You'd be FAR better off by picking up a .30-30win or .308win, or any other of a dozen inexpensive RIFLE CARTRIDGES instead of a MARGINAL .357mag rifle. The .44mag is FAR more powerful than a .357mag, and as much as I LOVE the .44mag, I'd make the same statement. If you want a rifle, get a rifle cartridge.
I'm all for having a common cartridge between a revolver and a rifle, especially if you are trekking out horseback for weeks on end and carrying everything you own in your saddlebags.
If the above statement doesn't apply to you, then a common cartridge doesn't make much sense.
Personally, I LOVE the .44mag, I have several revolvers in .44mag, even a desert eagle .44mag (POS), and a half dozen leverguns in .44mag. But if I were limited to ONE handgun and ONE rifle, it absolutely WOULD be a .44mag revolver, and it absolutely WOULD NOT BE a .44mag rifle.
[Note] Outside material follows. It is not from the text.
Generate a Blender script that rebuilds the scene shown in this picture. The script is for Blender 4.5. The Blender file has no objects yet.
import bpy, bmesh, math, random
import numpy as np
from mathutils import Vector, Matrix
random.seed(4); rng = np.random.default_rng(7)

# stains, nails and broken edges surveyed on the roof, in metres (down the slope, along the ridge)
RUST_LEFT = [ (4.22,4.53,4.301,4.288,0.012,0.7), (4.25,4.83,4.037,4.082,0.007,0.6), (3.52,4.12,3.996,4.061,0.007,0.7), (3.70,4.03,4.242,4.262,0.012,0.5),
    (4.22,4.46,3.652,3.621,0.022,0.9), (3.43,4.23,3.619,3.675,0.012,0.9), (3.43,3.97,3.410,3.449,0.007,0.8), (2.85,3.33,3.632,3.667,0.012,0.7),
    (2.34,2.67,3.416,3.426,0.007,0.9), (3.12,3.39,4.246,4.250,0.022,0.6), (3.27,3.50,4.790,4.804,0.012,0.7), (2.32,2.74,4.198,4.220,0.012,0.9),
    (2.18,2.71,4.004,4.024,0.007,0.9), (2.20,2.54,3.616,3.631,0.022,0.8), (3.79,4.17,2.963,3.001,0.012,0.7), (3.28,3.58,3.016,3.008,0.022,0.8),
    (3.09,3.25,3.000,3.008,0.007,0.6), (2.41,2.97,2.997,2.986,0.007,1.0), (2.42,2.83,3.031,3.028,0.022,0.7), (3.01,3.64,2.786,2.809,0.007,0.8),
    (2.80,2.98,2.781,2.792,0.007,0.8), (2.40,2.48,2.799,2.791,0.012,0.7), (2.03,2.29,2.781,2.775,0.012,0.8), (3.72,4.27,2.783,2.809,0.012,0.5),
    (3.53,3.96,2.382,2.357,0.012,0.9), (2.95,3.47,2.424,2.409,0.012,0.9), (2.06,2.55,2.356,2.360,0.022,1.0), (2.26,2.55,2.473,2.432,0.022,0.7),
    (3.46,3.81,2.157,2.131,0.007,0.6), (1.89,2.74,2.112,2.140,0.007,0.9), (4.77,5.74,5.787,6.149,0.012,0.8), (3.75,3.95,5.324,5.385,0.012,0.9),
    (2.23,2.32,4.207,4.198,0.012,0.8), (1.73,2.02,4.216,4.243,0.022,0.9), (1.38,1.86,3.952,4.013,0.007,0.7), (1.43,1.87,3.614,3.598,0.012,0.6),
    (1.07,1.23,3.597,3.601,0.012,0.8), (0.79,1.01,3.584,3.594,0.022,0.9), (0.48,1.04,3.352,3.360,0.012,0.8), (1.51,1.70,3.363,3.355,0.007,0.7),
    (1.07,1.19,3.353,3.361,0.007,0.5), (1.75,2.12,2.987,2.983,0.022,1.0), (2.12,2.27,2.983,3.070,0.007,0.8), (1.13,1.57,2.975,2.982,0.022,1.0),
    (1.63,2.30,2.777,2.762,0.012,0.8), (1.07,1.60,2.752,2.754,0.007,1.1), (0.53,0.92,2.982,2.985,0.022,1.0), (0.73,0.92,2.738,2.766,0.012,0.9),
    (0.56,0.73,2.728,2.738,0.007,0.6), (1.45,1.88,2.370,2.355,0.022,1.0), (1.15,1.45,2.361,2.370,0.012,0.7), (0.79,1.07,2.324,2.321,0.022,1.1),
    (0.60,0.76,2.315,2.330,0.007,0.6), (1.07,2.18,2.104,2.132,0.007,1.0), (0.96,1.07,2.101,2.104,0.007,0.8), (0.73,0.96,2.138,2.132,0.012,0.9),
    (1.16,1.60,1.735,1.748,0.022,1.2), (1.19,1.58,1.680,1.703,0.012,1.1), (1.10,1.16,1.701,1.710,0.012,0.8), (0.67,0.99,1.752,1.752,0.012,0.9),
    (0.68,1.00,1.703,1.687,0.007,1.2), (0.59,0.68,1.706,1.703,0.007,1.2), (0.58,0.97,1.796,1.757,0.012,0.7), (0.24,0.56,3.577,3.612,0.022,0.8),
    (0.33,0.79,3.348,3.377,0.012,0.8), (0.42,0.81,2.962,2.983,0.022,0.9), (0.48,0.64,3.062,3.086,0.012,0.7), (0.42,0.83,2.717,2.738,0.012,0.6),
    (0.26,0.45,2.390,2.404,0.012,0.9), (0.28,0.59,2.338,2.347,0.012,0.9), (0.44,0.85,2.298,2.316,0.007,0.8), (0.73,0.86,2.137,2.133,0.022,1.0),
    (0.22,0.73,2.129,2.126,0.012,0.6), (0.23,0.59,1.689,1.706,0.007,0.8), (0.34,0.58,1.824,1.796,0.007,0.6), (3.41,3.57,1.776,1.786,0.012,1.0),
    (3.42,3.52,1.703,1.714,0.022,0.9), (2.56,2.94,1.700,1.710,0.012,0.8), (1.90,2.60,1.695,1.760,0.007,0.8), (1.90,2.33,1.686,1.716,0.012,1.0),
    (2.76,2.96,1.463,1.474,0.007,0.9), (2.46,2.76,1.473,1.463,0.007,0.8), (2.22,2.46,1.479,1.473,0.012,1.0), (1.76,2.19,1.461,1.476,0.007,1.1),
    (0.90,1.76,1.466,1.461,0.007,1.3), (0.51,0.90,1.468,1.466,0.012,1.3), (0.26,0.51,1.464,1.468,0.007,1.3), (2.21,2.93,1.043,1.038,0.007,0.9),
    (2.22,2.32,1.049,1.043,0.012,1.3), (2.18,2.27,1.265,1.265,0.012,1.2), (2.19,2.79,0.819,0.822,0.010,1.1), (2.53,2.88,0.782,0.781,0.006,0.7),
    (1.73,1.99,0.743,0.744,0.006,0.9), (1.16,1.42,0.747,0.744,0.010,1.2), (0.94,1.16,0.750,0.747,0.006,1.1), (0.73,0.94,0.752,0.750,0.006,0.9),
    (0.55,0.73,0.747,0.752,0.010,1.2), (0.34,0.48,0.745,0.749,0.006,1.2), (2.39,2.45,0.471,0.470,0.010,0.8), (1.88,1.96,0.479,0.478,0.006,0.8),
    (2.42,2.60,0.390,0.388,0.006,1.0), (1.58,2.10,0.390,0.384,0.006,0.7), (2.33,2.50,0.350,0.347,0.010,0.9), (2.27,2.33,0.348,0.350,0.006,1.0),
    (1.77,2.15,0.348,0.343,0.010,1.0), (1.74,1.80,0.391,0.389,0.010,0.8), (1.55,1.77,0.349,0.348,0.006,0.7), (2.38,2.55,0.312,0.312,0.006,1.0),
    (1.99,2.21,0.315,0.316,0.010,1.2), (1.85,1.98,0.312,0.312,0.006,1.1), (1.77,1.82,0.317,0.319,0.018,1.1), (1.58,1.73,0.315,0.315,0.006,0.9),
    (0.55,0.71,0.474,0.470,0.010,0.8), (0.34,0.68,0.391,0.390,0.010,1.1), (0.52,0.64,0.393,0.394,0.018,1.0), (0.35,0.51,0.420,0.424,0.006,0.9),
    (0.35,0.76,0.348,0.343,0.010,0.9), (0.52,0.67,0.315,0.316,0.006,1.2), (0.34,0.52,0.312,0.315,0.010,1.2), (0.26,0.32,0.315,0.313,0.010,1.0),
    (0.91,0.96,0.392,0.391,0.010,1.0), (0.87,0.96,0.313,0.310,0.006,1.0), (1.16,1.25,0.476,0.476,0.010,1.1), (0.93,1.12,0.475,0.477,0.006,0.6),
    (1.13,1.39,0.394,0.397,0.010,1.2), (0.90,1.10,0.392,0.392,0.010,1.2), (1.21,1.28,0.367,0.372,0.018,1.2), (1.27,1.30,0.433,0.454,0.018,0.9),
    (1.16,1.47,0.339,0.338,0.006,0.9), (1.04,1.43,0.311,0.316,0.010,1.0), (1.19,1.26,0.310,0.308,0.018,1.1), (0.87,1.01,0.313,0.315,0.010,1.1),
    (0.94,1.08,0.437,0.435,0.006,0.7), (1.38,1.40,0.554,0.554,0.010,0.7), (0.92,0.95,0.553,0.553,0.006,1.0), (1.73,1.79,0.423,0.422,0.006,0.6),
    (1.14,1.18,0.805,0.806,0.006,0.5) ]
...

If you honestly can't afford more than one box of ammo per year, then you probably can't afford to go hunting at all and would be better served to save the money for something else.
How much do you really expect to save on ammo cost? A box of premium handgun ammo runs almost a dollar per shot, premium hunting ammo runs about $1.50 per shot (for standard cartridges). For example, I pay $24 for 25rnds of Hornady Leverevolution .44mag for my Ruger SBH, I pay $32 per 20rnds of the same brand for my .45-70 Marlin 1895 levergun.
Say I'm comparing a .357mag Hornday leverevolution hunting ammo with .30-30 Hornady leverevolution ammo: 357mag = $23.99 for 25rnds, .30-30 = $23.99 for 20rnds. That's less than a quarter per round difference. Who cares? If you're high volume shooting, you are going to spend a LOT on ammo, no matter how cheap you can get it.
Even if you're talking about mid-grade ammo that's running $25 for 50rnds of handgun and $20 for 20rnds of rifle, who really saves that much? If you shoot 1,000rnds per year, 500 out of each weapon (about a box per month), you're talking about a difference of $250 (1000rnds of .357mag = $500, 500rnds .357mag and 500rnds of .30-30win = $750, for a difference of $250).
If you're only shooting a few boxes of hunting ammo every year, you're talking about a difference in price of maybe $20-30. But if you ever DO find yourself positioned for a 200yrd shot, or if a mild crosswind makes your shot miss by just a bit on that big buck at 80yrds, that .357mag is going to leave you wishing you had anted up to a real rifle round.